We hear a lot about a “war on women.” But I believe that war, such as it is, is actually one front in a larger “war.” It’s a war on the 20th century in which the women’s movement, the civil rights movement, the gay rights movement, the right to privacy, and a regulatory role for the federal government in many areas, including the markets,  played key parts.

Conservative politicians today are out of sympathy with most if not all of these 20th-century transformations. Rick Santorum voices the common view, which I’ll try to represent fairly, that innovations such as birth control, feminism and the sexual revolution have undermined the social foundations of family, because they privilege individual freedoms, and weaken incentives to form families, or to raise children within marriage.
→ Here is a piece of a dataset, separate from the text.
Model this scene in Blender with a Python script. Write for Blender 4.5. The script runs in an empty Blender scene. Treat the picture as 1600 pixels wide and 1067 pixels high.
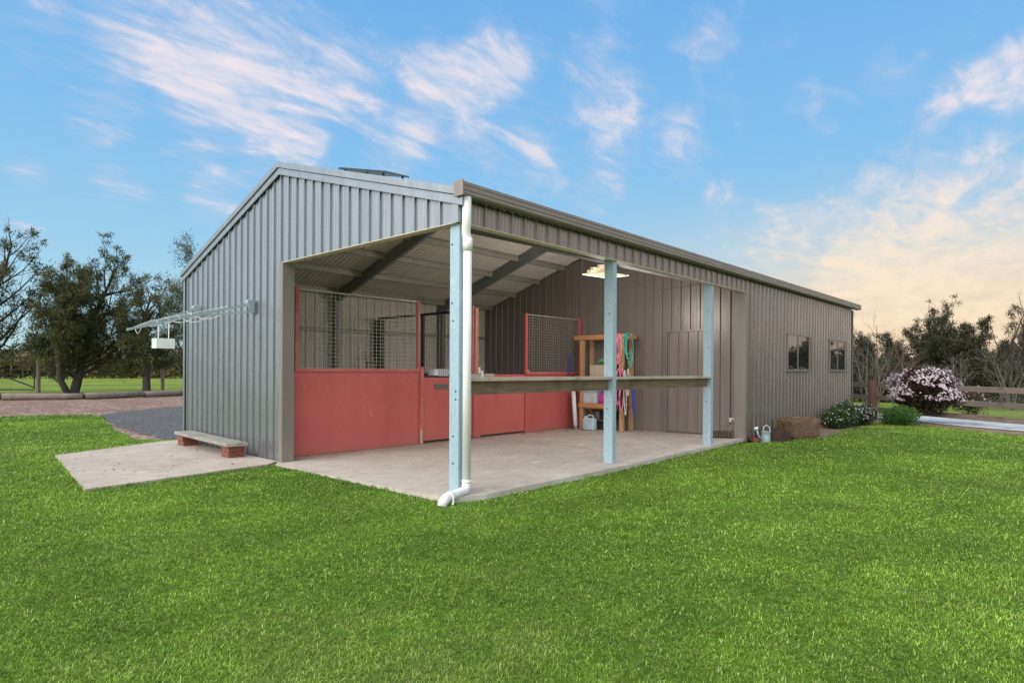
import bpy, math, random
import numpy as np
from mathutils import Vector, noise as mnoise
rnd = random.Random(7)
rs = np.random.RandomState(11)
scene = bpy.context.scene
COL = scene.collection
R = math.radians

# ------------------------------------------------------------------ node helpers
def newmat(name):
    m = bpy.data.materials.new(name); m.use_nodes = True
    nt = m.node_tree; nt.nodes.clear()
    out = nt.nodes.new('ShaderNodeOutputMaterial')
    b = nt.nodes.new('ShaderNodeBsdfPrincipled')
    nt.links.new(b.outputs[0], out.inputs[0])
    return m, nt, b
def setin(nt, sock, v):
    if isinstance(v, bpy.types.NodeSocket): nt.links.new(v, sock)
    elif isinstance(v, (tuple, list)) and len(v) == 3 and sock.type == 'RGBA': sock.default_value = (*v, 1)
    else: sock.default_value = v
def N(nt, typ, ins=None, **props):
    n = nt.nodes.new(typ)
    for k, v in props.items(): setattr(n, k, v)
    for k, v in (ins or {}).items(): setin(nt, n.inputs[k], v)
    return n
def math_(nt, op, a, b=0.0, c=None, clamp=False):
    n = nt.nodes.new('ShaderNodeMath'); n.operation = op; n.use_clamp = clamp
    setin(nt, n.inputs[0], a); setin(nt, n.inputs[1], b)
    if c is not None: setin(nt, n.inputs[2], c)
    return n.outputs[0]
def mixc(nt, f, a, b, mode='MIX'):
    n = nt.nodes.new('ShaderNodeMix'); n.data_type = 'RGBA'; n.blend_type = mode
    setin(nt, n.inputs[0], f); setin(nt, n.inputs[6], a); setin(nt, n.inputs[7], b)
    return n.outputs[2]
def ramp(nt, f, stops, interp='LINEAR'):
    n = nt.nodes.new('ShaderNodeValToRGB'); n.color_ramp.interpolation = interp
    el = n.color_ramp.elements
    while len(el) < len(stops): el.new(0.5)
    for e, (p, c) in zip(el, stops):
        e.position = p; e.color = (*c, 1) if len(c) == 3 else c
    setin(nt, n.inputs[0], f); return n.outputs[0]
def noise(nt, vec, scale, detail=4, rough=0.55, dist=0.0):
    n = N(nt, 'ShaderNodeTexNoise', {'Scale': scale, 'Detail': detail, 'Roughness': rough, 'Distortion': dist})
    if vec is not None: nt.links.new(vec, n.inputs['Vector'])
    return n.outputs['Fac']
def sstep(nt, f, lo, hi):
    n = nt.nodes.new('ShaderNodeMapRange'); n.interpolation_type = 'SMOOTHSTEP'
    setin(nt, n.inputs[0], f); setin(nt, n.inputs[1], lo); setin(nt, n.inputs[2], hi)
    return n.outputs[0]
def wpos(nt):
    return N(nt, 'ShaderNodeNewGeometry').outputs['Position']
def scl(nt, vec, s):
    n = nt.nodes.new('ShaderNodeMapping'); nt.links.new(vec, n.inputs[0]); n.inputs['Scale'].default_value = s
    return n.outputs[0]
def bump(nt, b, h, strength=0.3, dist=0.01):
    n = N(nt, 'ShaderNodeBump', {'Strength': strength, 'Distance': dist, 'Height': h})
    nt.links.new(n.outputs[0], b.inputs['Normal'])
def simple(name, col, rough=0.5, metal=0.0, var=0.12, vscale=6.0, spec=0.5, bumps=0.0, bscale=60, stretch=(1,1,1)):
    m, nt, b = newmat(name)
    p = scl(nt, wpos(nt), stretch)
    f = noise(nt, p, vscale, 5)
    lo = tuple(c*(1-var) for c in col); hi = tuple(min(1, c*(1+var)) for c in col)
    c = ramp(nt, f, [(0.3, lo), (0.7, hi)])
    nt.links.new(c, b.inputs['Base Color'])
    b.inputs['Roughness'].default_value = rough; b.inputs['Metallic'].default_value = metal
    b.inputs['Specular IOR Level'].default_value = spec
    if bumps: bump(nt, b, noise(nt, p, bscale, 3), bumps, 0.004)
    return m

# ------------------------------------------------------------------ materials
M = {}
def mk_cladding(name, col, rough, metal, dust, wave=.22):
    m, nt, b = newmat(name)
    p = wpos(nt)
    f = noise(nt, scl(nt, p, (1.5, 1.5, .25)), 2.5, 4)
    fine = noise(nt, scl(nt, p, (14, 14, .6)), 3.0, 4)
    z = N(nt, 'ShaderNodeSeparateXYZ', {0: p}).outputs[2]
    low = math_(nt, 'SUBTRACT', 1.0, sstep(nt, z, -0.05, 0.42))
    c = ramp(nt, f, [(0.3, tuple(x*.93 for x in col)), (0.7, tuple(x*1.06 for x in col))])
    dm = math_(nt, 'MULTIPLY', math_(nt, 'ADD', math_(nt, 'MULTIPLY', low, .8), .12), sstep(nt, fine, .42, .75))
    c = mixc(nt, dm, c, dust)
    nt.links.new(c, b.inputs['Base Color'])
    b.inputs['Metallic'].default_value = metal
    nt.links.new(math_(nt, 'ADD', rough, math_(nt, 'MULTIPLY', fine, .12)), b.inputs['Roughness'])
    h = noise(nt, scl(nt, p, (3, 3, .7)), 2.0, 2)
    bump(nt, b, h, wave, .03)
    return m
M['clad'] = mk_cladding('grey_steel_cladding', (.305,.322,.348), .22, .70, (.26,.22,.18))
M['clad2'] = mk_cladding('warm_grey_steel_cladding', (.285,.246,.232), .20, .60, (.26,.22,.18), .07)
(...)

Santorum has said that the family, not equal individuals, are the basis of American society. Birth control allows for no-strings sex, for example and that weakens the institution of marriage.
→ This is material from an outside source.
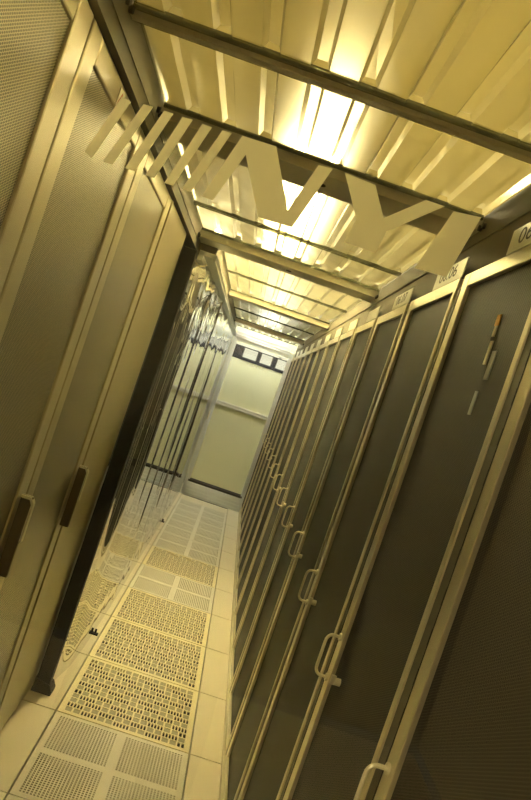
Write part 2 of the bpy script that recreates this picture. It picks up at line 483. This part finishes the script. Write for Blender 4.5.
PG = 'corrugated clear roof panels'
panels = [(-2.34, -1.62, 'clear corrugated roof panel at the top edge of the photo'),
          (-1.58, -1.14, 'clear corrugated roof panel above the lettering, with lamp glare'),
          (-.96, -.16, 'clear corrugated roof panel seen through the lettering'),
          (-.145, .33, 'narrow-looking corrugated panel just before the second wide beam'),
          (.525, 1.39, 'corrugated roof panel just beyond the wide beam at the left cabinets'),
          (1.405, 2.315, 'corrugated roof panel ending at the beam second from far door'),
          (2.505, 3.58, 'corrugated roof panel beyond the second beam from the far door'),
          (3.595, 4.655, 'corrugated roof panel before the beam nearest the far door'),
          (4.845, 5.76, 'bright corrugated roof panel next to the far door')]
for a, e, lab in panels:
    x0 = -.118 if e < .5 else -.03
    x1 = .758; L = e-a
    c = thing('roof_panel', lab, 'roof panel', (0, a, 2.205), PG)
    n = 9; p = (x1-x0)/n; prof = []
    for k in range(n):
        o = x0+k*p
        prof += [(o, 0), (o+p*.60, 0), (o+p*.68, .018), (o+p*.92, .018)]
    prof.append((x1, 0))
    b = MB(); ns = 5
    rr = random.Random(int(a*100))
    ph = [(rr.uniform(0, 6), rr.uniform(2, 5)) for _ in prof]
    for s in range(ns+1):
        for (x, z), (f1, f2) in zip(prof, ph): b.v.append((x, L*s/ns, z+.0012*math.sin(f1+f2*s)))
    m_ = len(prof)
    for s in range(ns):
        for k in range(m_-1):
            o = s*m_+k; b.f.append((o, o+1, o+m_+1, o+m_)); b.m.append(0)
    sh = b.build('corrugated_sheet', POLY, c, fix=False)
    so = sh.modifiers.new('thickness', 'SOLIDIFY'); so.thickness = .0015
    MB().box(x0, x1, 0, .010, -.012, .0).build('end_lip', LIP, c)
    MB().box(x0, x1, L-.010, L, -.012, .0).build('end_lip', LIP, c)
    MB().box(x0, x0+.006, .01, L-.01, -.004, .012).build('side_lip', LIP, c)

# ------------------------------------------------------------------ far glass door
YD = 5.78
d2 = bpy.data.objects.new('door_2', None); COL.objects.link(d2); struct(d2, 'far aluminium framed glass door closing the aisle')
f = MB().box(-.03, .012, YD-.05, YD+.03, 0, 2.08).box(.012, .03, YD-.03, YD+.01, 0, 2.05).box(.70, .75, YD-.03, YD+.03, 0, 2.08).box(-.005, .70, YD-.03, YD+.03, 2.02, 2.14)
f.box(-.005, .70, YD-.045, YD-.03, 2.055, 2.075).box(-.03, -.02, YD-.04, YD-.03, 0, 2.04).box(-.005, .75, YD-.04, YD-.03, 2.09, 2.10)
f.build('door_frame', SILV, d2, bevel=.003)
t = MB()
for k in range(4): t.box(-.005, .72, YD-.05-.0*k, YD+.02, .002+.042*k, .036+.042*k)
t.box(-.005, .72, YD-.035, YD+.02, 0, .168)
t.build('bottom_rail', SILV, d2)
MB().box(-.005, .72, YD-.03, YD+.02, .17, .198).build('brush_seal', DARK, d2)
MB().box(-.005, .70, YD-.004, YD+.004, .198, 2.02).build('glass_pane', GLASS, d2)
def dhandle(parent, x, y, z0, z1):
    path = [(x, y, z1), (x, y-.04, z1), (x, y-.05, z1-.015), (x, y-.05, z0+.015), (x, y-.04, z0), (x, y, z0)]
    return MB().tube(path, .009, 10).build('door_handle', CHROME, parent)
dhandle(d2, -.005, YD-.05, .985, 1.085)

# ------------------------------------------------------------------ near glass door with lettering
d1 = bpy.data.objects.new('door_1', None); COL.objects.link(d1); struct(d1, 'near glass door with frosted lettering across the aisle')
YN = -2.36
MB().box(-.13, .745, YN, YN+.008, .02, 2.10).build('glass_pane', GLASS, d1)
MB().box(-.30, -.13, YN-.02, YN+.03, 0, 2.2).box(.745, .90, YN-.02, YN+.03, 0, 2.2).box(-.13, .745, YN-.02, YN+.03, 2.10, 2.2).build('door_frame', SILV, d1)
letters = [('letter_stripe', [(122, 97), (131, 102), (92, 158), (84.5, 152)]),
           ('letter_stripe', [(143.6, 104.4), (153, 107), (112.7, 164.7), (103.3, 161.7)]),
           ('letter_stripe', [(164.3, 110.8), (173.3, 113.8), (135, 171), (125, 168)]),
           ('letter_stripe', [(182.5, 117.3), (192.6, 120), (154.5, 178), (145.5, 175.4)]),
           ('letter_stripe', [(202.4, 124), (211.8, 127.5), (173, 185.7), (164.5, 183)]),
           ('letter_stripe', [(222.5, 130.5), (231.8, 133.2), (191, 191.9), (181.7, 189)]),
           ('lettering', [(242.4, 136), (276.3, 146.7), (287.6, 210.3), (318.6, 165.1), (332.8, 168.8), (292, 227.5), (258, 217), (245.8, 154.6), (212.7, 200.4), (201.4, 196.2)]),
           ('lettering', [(345, 173), (375.2, 185), (383.6, 218.2), (425.8, 200.1), (444.5, 206.5), (385.7, 231.8), (375.2, 253), (343.6, 242.3), (356.5, 219.7)]),
           ('lettering', [(453.5, 211.5), (481, 217.5), (446, 277), (414.4, 268)])]
for n, pl in letters:
    pts = [unproject(px, py, 1, YN-.0006) for px, py in pl]
    MB().prism([(p.x, p.z) for p in pts], 1, YN-.0012, YN-.0002).build(n, VINYL, d1)
    dx, dz = .345, 1.765   # the same mark, small in the distance, on the far door
    MB().prism([((p.x-.30)*.55+dx, (p.z-1.743)*.55+dz) for p in pts], 1, YD-.0056, YD-.0042).build(n, VINYL, d2)

# ------------------------------------------------------------------ room beyond, above and behind
b = MB().box(-1.9, 1.9, 6.5, 6.6, 0, 1.83)
b.box(-1.9, 1.9, 6.5, 6.6, 2.02, 3.2)
for x0, x1 in ((-1.9, .13), (.335, .375), (.545, .60), (.83, 1.9)): b.box(x0, x1, 6.5, 6.6, 1.83, 2.02, 1)
struct(b.build('wall_end', [CREAM, DARK]), 'cream wall behind the far glass door')
for i, (x0, x1) in enumerate(((.13, .335), (.375, .545), (.60, .83))):
    w = bpy.data.objects.new('window_%d' % (i+1), None); COL.objects.link(w); struct(w)
    w['label'] = ['lit pane leftmost above cream wall', 'lit pane middle above cream wall', 'lit pane rightmost above cream wall'][i]; w['category'] = 'window'
    MB().box(x0+.01, x1-.01, 6.53, 6.545, 1.87, 2.0).build('pane', PANE, w)
    MB().box(x0, x1, 6.49, 6.53, 1.83, 1.87).box(x0, x1, 6.49, 6.53, 2.0, 2.02).build('window_frame', DARK, w)
c = thing('wall_rail', 'ivory protective rail fixed along the cream wall behind far door', 'rail', (0, 6.5, 1.19))
MB().box(-1.2, .9, -.03, -.001, -.032, .032).box(-1.2, .9, -.036, -.03, -.022, -.008).box(-1.2, .9, -.036, -.03, .010, .024).build('profile', RAILW, c, bevel=.004)
struct(MB().box(-1.9, 1.9, 6.48, 6.5, 0, .10).build('baseboard_end', DARK), 'dark baseboard under the cream wall')
c = tag(MB().box(-.1, .75, 5.95, 5.99, 2.00, 2.02).box(-.1, .75, 6.19, 6.23, 2.0, 2.02).box(.0, .03, 5.95, 6.23, 2.0, 2.012).box(.3, .33, 5.95, 6.23, 2.0, 2.012).box(.6, .63, 5.95, 6.23, 2.0, 2.012).build('cable_tray', RAILW),
        'pale cable tray behind the top of the far glass door', 'cable tray')
struct(MB().box(-1.95, -1.85, -5.5, 6.6, 0, 3.2).build('wall_left', ROOMW))
struct(MB().box(1.85, 1.95, -5.5, 6.6, 0, 3.2).build('wall_right', ROOMW))
struct(MB().box(-1.95, 1.95, -5.6, -5.5, 0, 3.2).build('wall_back', ROOMB))
struct(MB().box(-1.95, 1.95, -5.6, 6.6, 3.1, 3.2).build('ceiling', ROOMC))
# added dark wall for the unlit void behind the film; deck blocks lamplight above
struct(MB().box(-1.05, -1.0, .10, 6.5, 0, 2.2).box(-1.0, -.2, .10, 5.9, 2.18, 2.2).build('wall_bay_light_block', DARK))

LG = 'ceiling lamps above the aisle roof'
def lamp(x, y0, y1, z, m, lab, w=.09):
    c = thing('fluorescent_lamp', lab, 'lamp', (x, y0, z), LG)
    L = y1-y0
    MB().prism([(-w, .0), (w, .0), (w*.8, .05), (-w*.8, .05)], 1, 0, L).build('housing', RAILW, c)
    MB().prism([(-w+.008, 0), (w-.008, 0), (w*.75, -.03), (-w*.75, -.03)], 1, .03, L-.03).build('diffuser', m, c)
    for s in (0, L-.03): MB().box(-w, w, s, s+.03, -.032, 0).build('end_cap', RAILW, c)
    MB().tube([(0, L/2, .05), (0, L/2, 3.1-z)], .008, 8).build('hanger', STEEL, c)
lamp(.26, .55, 2.35, 2.86, WARM, 'lit warm fluorescent lamp glaring through the roof behind the lettering', .14)
lamp(-.45, 3.0, 4.4, 2.86, WARM2, 'lit warm lamp over the left half of the middle aisle roof', .14)
lamp(.35, 4.9, 6.2, 2.75, COOL, 'lit neutral lamp above the far end of the aisle', .14)
lamp(1.45, -1.2, .2, 2.9, WARM3, 'added warm lamp above the nearest right racks, lighting the left cabinets', .14)  # added lamp, brightens the left cabinets and the number plates
lamp(-1.45, -4.6, -3.8, 2.9, DIM, 'lit warm lamp on the ceiling behind the camera', .12)

# ------------------------------------------------------------------ the photographer, mirrored faintly in the near glass
SKIN = mat('skin', (.50, .32, .22), .55); JACK = mat('dark jacket cloth', (.020, .020, .022), .85, 0, .2, 40)
SHIRT = mat('rust red shirt', (.26, .075, .035), .85); TROU = mat('dark trousers', (.03, .03, .035), .9); HAIR = mat('dark hair', (.02, .015, .01), .6)
SHOE = mat('black shoe leather', (.015, .013, .012), .5)
def photographer(ox, oy):
    V = []; Ed = []; Rd = []
    def add(p, r, par=None):
        V.append(p); Rd.append(r if isinstance(r, tuple) else (r, r))
        if par is not None: Ed.append((par, len(V)-1))
        return len(V)-1
    pel = add((0, 0, .96), (.155, .115)); wa = add((0, 0, 1.12), (.145, .11), pel); ch = add((0, .0, 1.32), (.165, .12), wa)
    nb = add((0, -.005, 1.46), (.10, .085), ch); nk = add((0, .01, 1.53), .058, nb); sk = add((0, .02, 1.60), (.072, .082), nk)
    hd = add((0, .015, 1.68), (.078, .098), sk); tp = add((0, .01, 1.745), (.062, .078), hd)
    for sgn in (-1, 1):
        hp = add((sgn*.10, 0, .90), .092, pel); kn = add((sgn*.13, .02, .50), .064, hp); an = add((sgn*.15, -.01, .10), .045, kn)
        ft = add((sgn*.155, .03, .045), .042, an); add((sgn*.165, .15, .035), .036, ft)
        sh = add((sgn*.175, -.005, 1.42), .068, nb); el = add((sgn*.30, .06, 1.17), .054, sh)
        wr = add((sgn*.135, .265, 1.515), .031, el); pm = add((sgn*.100, .318, 1.575), (.030, .020), wr)
        for k in range(4):          # fingers curl round the front of the camera grip
            zz = 1.615-.019*k; L = (.9, 1.0, .95, .75)[k]
            a = add((sgn*.090, .338, zz), .0092, pm); b_ = add((sgn*.083, .338+.026*L, zz+.002), .0086, a); add((sgn*(.083-.026*L), .348+.026*L, zz+.002), .0078, b_)
        a = add((sgn*.088, .312, 1.602), .011, pm); add((sgn*.058, .309, 1.618), .0095, a)
    me = bpy.data.meshes.new('body'); me.from_pydata(V, Ed, []); o = bpy.data.objects.new('tmp', me); COL.objects.link(o)
    sm = o.modifiers.new('skin', 'SKIN'); o.modifiers.new('sub', 'SUBSURF').levels = 2
    for i, d in enumerate(me.skin_vertices[0].data): d.radius = Rd[i]; d.use_root = (i == 0)
    sm.use_smooth_shade = True
    dg = bpy.context.evaluated_depsgraph_get(); m2 = bpy.data.meshes.new_from_object(o.evaluated_get(dg)); bpy.data.objects.remove(o)
    m2.materials.clear()
    for m in (SKIN, JACK, SHIRT, TROU, SHOE): m2.materials.append(m)
    for p in m2.polygons:
        c = p.center; p.use_smooth = True
        if c.z > 1.525 or (c.y > .262 and c.z > 1.4): k = 0
        elif c.z < .085: k = 4
        elif c.z < .95: k = 3
        elif abs(c.x) < .085 and c.y > .05: k = 2
        else: k = 1
        p.material_index = k
    r = thing('person', 'photographer in a dark jacket and rust shirt, mirrored faintly in the near glass', 'person', (ox, oy, 0))
    body = bpy.data.objects.new('body', m2); COL.objects.link(body); body.parent = r
    def ell(name, c, rad, m, par, cut=None):
        bm = bmesh.new(); bmesh.ops.create_uvsphere(bm, u_segments=20, v_segments=14, radius=1)
        for v in bm.verts: v.co = Vector((v.co.x*rad[0], v.co.y*rad[1], v.co.z*rad[2]))
        if cut: bmesh.ops.delete(bm, geom=[v for v in bm.verts if cut(v.co)], context='VERTS')
        me = bpy.data.meshes.new(name); bm.to_mesh(me); bm.free(); me.materials.append(m)
        for p in me.polygons: p.use_smooth = True
        q = bpy.data.objects.new(name, me); COL.objects.link(q); q.location = c; q.parent = par; return q
    hr = ell('hair', (0, .003, 1.705), (.086, .106, .088), HAIR, r, lambda v: v.y > .035 and v.z < .042 or v.z < -.055)
    so = hr.modifiers.new('thickness', 'SOLIDIFY'); so.thickness = .012
    for sg in (-1, 1):
        ell('ear', (sg*.083, .01, 1.655), (.010, .020, .032), SKIN, body)
        ell('eye', (sg*.030, .099, 1.668), (.012, .008, .007), PAPW, body)
    ell('nose', (0, .115, 1.640), (.013, .018, .024), SKIN, body)
    ell('mouth', (0, .098, 1.598), (.024, .008, .006), SHIRT, body)
photographer(.316, -3.385)
c = thing('photo_camera', 'black camera held up in front of the photographer, seen only mirrored', 'camera', (.316, -3.04, 1.6))
MB().box(-.058, .058, -.026, .018, -.045, .040).prism([(-.03, .040), (.03, .040), (.018, .066), (-.018, .066)], 1, -.028, .02).build('camera_body', BLACK, c, bevel=.006)
MB().tube([(0, .022, 0), (0, .045, 0)], .036, 20).build('lens', BLACK, c)

# ------------------------------------------------------------------ world, view
w = bpy.data.worlds.new('world'); S.world = w; w.use_nodes = True
w.node_tree.nodes['Background'].inputs[0].default_value = (1, .85, .5, 1); w.node_tree.nodes['Background'].inputs[1].default_value = .05
S.view_settings.view_transform = 'Standard'; S.view_settings.look = 'None'; S.view_settings.gamma = 1
S.view_settings.use_curve_mapping = False; S.view_settings.exposure = 1.74
S.cycles.max_bounces = 14; S.cycles.transparent_max_bounces = 24; S.cycles.glossy_bounces = 5; S.cycles.diffuse_bounces = 5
Some of his views are extreme, but Santorum’s aversion to the social movements of the 1960s and 1970s is fairly idiomatic among contemporary conservatives. 

My view is the opposite. The modernization of marriage, the emergence of women’s and spousal equality, the loosening of gender prescriptions, equal opportunity in education and career, legal prohibitions on domestic violence, abuse, and marital rape, and sexual freedoms has unleashed individual potential and the latitude to forge marital bonds that work.  Maybe this is why the professional classes, who took the most advantage of these movements and opportunities, are marrying more successfully today than other groups.

I know that other couples have lived by other values, and made it to their 60th anniversary as well. But as for my parents, their story counts too, and it’s a story of success through modernity.